[thelist] SQL: finding "new" records in a table

Judah McAuley judah at wiredotter.com
Tue Sep 4 11:34:54 CDT 2007

I'm trying to do the heavy lifting at the database level. When I have 
the csv file, I transfer it over the network to another machine. The 
files aren't huge, so I'm not terribly worried about that. But then I 
have to read the csv file in and loop over it, checking to see if each 
is a new appointment (do an insert) or an existing appointment (do an 
update). I'd like to minimize the size of the file I'm looping over for 
efficiency sake and I'd also like to minimize the number of updates I'm 

The issue with the updates on the destination system is pretty much the 
same issue as on the originating system. I'm going to have some rows 
that are identical for all, say, 12 columns, to what is in the database. 
Those rows don't need an update. But I will have some rows that have one 
or more columns that differ. Those need an update.

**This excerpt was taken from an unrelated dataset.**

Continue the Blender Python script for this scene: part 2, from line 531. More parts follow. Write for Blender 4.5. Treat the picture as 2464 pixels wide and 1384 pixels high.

What's the most efficient way to take care of that? Right now I'm just 
doing an update if the appointment exists in the destination database. 
That's not bringing the system to its knees or anything. But as it 
grows, I'm worried that too many updates to the same table will cause 
contention locks and slow the system down, so I'd like to minimize the 
number starting now before it gets bad.


Fred Jones wrote:
>> There isn't anything like an Is_changed flag on the appointments table 
>> and I don't have the option of modifying the table structure or the 
>> process that adds/updates appointments.
> If you can't access the add/update procedure and you can't access the 
> table structure, then indeed the solution which I would imagine would be 
> to compare the last CVS dump with the current data.
> Question is if that will actually save you anything--what are you trying 
> to save? Disk space? CPU cycles? Or just to eliminate redundant CVS 
> data, in which case it makes sense.